Advanced Micro Devices (NASDAQ: AMD) saw its stock rise on Wednesday after posting strong quarterly earnings the day before. The chipmaker beat analyst expectations for sales and profit while forecasting a 10% decline in year-over-year sales for the current quarter.
This is after chief rival Intel Corp. posted earnings that showed major declines in the company’s sales, profit, gross margin, and outlook for the quarter and the full year. Intel also said in a presentation that it expects to deal with “persistent economic headwinds” for at least the first half of the year.
Rosenblatt Securities’ Hans Mosesmann, one of 21 analysts to cut their price targets on Intel stock, is quoted in Reuters as saying: “No words can portray or explain the historic collapse of Intel.” Meanwhile, at least 11 analysts have lifted their ratings on AMD’s stock.

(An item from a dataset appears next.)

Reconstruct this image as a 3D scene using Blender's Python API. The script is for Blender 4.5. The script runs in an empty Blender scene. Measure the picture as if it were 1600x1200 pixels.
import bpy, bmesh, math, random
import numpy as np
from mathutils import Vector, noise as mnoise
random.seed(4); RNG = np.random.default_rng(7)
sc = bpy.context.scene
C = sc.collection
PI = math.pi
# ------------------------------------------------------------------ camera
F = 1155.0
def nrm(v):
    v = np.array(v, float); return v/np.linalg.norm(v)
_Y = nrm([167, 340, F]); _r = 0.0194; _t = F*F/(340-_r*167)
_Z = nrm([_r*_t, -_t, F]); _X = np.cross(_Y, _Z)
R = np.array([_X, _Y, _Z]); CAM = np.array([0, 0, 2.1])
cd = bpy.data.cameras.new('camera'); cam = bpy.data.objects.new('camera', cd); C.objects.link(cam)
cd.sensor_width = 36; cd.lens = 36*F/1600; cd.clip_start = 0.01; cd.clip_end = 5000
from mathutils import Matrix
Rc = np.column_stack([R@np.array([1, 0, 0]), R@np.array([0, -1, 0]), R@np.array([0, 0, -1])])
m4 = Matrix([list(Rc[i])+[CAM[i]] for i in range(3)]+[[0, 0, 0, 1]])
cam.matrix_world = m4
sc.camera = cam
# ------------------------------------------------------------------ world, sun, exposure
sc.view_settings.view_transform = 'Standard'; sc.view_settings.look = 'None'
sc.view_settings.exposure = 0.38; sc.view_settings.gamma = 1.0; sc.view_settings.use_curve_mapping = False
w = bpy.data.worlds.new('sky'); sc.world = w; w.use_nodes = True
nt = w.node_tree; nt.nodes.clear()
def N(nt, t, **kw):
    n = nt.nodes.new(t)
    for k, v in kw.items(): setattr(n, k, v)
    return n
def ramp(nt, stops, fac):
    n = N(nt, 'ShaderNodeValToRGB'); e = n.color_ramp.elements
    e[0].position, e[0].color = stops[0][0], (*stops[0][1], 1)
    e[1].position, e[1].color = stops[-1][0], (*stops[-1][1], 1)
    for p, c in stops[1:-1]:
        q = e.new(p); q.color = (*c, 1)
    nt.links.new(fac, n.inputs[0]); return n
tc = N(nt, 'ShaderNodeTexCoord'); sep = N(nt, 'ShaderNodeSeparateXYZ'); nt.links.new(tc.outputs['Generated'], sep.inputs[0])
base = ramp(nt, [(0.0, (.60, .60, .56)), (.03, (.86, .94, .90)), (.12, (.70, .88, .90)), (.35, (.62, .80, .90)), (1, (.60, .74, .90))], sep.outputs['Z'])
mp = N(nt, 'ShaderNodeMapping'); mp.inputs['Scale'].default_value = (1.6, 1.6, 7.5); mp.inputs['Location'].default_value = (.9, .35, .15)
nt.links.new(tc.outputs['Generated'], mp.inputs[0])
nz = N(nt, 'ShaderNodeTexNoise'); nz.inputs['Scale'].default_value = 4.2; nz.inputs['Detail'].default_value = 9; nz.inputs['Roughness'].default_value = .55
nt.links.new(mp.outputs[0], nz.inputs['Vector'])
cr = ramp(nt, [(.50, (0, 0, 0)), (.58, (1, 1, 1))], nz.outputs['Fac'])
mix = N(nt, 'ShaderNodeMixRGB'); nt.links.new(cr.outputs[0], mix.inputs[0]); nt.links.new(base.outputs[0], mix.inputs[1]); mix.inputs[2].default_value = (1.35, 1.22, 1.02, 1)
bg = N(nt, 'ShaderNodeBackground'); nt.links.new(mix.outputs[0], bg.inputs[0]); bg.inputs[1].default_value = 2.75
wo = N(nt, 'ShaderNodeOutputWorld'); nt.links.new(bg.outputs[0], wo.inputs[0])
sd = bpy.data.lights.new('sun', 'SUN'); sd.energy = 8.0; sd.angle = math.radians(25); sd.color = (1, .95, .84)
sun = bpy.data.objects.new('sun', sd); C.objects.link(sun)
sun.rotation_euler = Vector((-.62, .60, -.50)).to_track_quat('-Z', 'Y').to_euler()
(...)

AMD’s data center business revenue grew 42% in the quarter, versus the 33% decline recorded at Intel’s data center and artificial intelligence unit for the same period. While the data center market has slowed in recent months due to lower spending from businesses concerned about a possible recession, AMD has managed to outpace Intel due to its faster and smaller chips.
“AMD can continue to beat Intel in the data center space due to its leading design,” Lucas Keh, semiconductors analyst at Third Bridge, told Reuters.
Investors looking to get exposure to AMD while also making their portfolios adhere to environmental, social, and governance standards may want to give the Xtrackers S&P 500 Growth ESG ETF (SNPG) a look.
SNPG seeks investment results that correspond generally to the performances, before fees and expenses, of the S&P 500 Growth ESG Index, a broad-based, market capitalization-weighted index that provides exposure to companies with high ESG performance relative to their sector peers, while maintaining a similar overall industry group weight as the index.
AMD had a weighting of 1.68% in the fund as of February 1.
SNPG is one of three ETFs DWS launched in November that provide exposure to U.S. equity investment styles with ESG-screened U.S. dividend-, growth-, and value-oriented equities. The other two funds are the Xtrackers S&P ESG Dividend Aristocrats ETF (SNPD) and the Xtrackers S&P ESG Value ETF (SNPV).
“DWS has continued to build out an ESG presence offering a sustainable alternative to popular S&P Dow Jones Index-based products,” said Todd Rosenbluth, head of research at VettaFi. “We have seen strong demand for SNPE, but now advisors can tilt toward growth, value, or dividends too.”
The fund uses ESG filtering in addition to its investment style focus and has an expense ratio of 0.15%.